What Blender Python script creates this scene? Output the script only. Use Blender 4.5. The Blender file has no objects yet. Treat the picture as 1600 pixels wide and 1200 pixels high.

--

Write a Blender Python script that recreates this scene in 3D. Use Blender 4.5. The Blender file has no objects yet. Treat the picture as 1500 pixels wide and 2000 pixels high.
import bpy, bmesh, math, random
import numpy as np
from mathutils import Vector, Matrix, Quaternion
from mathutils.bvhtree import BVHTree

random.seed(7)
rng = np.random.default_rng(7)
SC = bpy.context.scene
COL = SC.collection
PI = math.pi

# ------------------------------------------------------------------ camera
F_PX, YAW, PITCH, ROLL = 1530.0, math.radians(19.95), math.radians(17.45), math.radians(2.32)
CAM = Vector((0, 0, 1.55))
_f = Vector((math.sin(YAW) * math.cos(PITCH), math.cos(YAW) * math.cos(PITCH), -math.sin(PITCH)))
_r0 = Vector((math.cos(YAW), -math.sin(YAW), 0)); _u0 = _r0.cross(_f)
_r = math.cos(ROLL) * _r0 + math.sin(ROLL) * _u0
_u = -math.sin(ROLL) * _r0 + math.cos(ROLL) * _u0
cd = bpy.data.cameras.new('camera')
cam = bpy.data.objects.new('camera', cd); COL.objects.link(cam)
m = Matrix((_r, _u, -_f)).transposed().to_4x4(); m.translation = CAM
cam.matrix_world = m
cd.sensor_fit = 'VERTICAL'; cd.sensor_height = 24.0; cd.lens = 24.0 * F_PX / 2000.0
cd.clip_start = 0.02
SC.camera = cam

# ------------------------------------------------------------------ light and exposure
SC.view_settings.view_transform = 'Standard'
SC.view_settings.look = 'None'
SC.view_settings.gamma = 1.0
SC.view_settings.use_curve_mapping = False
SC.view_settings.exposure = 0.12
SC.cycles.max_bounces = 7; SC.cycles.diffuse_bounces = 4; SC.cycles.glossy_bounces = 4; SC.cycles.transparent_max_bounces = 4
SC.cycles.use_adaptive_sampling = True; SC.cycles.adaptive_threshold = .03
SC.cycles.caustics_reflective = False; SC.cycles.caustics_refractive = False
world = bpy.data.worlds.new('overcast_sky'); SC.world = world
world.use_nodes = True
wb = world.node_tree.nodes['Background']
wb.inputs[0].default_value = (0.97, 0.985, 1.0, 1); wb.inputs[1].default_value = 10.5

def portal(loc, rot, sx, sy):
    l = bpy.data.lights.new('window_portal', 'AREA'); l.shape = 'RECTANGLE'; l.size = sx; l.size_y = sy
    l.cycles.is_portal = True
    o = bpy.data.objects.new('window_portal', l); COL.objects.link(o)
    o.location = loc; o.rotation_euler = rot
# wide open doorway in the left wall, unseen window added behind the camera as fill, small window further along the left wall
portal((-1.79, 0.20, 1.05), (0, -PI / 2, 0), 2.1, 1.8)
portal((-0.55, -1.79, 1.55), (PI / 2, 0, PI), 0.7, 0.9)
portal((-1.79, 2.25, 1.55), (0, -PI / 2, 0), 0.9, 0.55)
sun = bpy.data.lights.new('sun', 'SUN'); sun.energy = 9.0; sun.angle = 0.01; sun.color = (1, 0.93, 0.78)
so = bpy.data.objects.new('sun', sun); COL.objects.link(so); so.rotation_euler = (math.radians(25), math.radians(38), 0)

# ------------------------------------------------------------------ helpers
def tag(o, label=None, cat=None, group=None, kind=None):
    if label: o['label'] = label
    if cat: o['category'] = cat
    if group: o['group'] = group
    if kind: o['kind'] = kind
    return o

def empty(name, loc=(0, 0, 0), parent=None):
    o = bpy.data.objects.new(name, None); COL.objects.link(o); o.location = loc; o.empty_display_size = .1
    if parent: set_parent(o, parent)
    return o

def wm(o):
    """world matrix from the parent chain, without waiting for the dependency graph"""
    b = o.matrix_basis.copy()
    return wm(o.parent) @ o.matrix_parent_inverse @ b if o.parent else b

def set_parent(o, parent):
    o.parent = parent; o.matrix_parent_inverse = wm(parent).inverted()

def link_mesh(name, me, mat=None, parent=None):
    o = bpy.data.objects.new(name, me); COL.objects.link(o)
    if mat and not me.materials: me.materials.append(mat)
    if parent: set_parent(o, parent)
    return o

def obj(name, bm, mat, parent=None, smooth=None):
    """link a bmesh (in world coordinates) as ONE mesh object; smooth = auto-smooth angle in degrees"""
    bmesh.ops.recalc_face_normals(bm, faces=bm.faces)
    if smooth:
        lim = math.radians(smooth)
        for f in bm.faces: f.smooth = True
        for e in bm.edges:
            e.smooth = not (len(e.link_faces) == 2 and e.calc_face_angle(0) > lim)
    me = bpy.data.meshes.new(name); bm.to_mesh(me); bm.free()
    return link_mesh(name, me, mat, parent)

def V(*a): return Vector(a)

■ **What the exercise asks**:
Collect the lines of the records that include the string "Python".

■ **Solution to this problem**:
What Blender Python script creates this scene? Output the script only. Use Blender 4.5. The Blender file has no objects yet. Treat the picture as 1600 pixels wide and 1200 pixels high.
Write a Blender Python script that recreates this scene in 3D. Use Blender 4.5. The Blender file has no objects yet. Treat the picture as 1500 pixels wide and 2000 pixels high.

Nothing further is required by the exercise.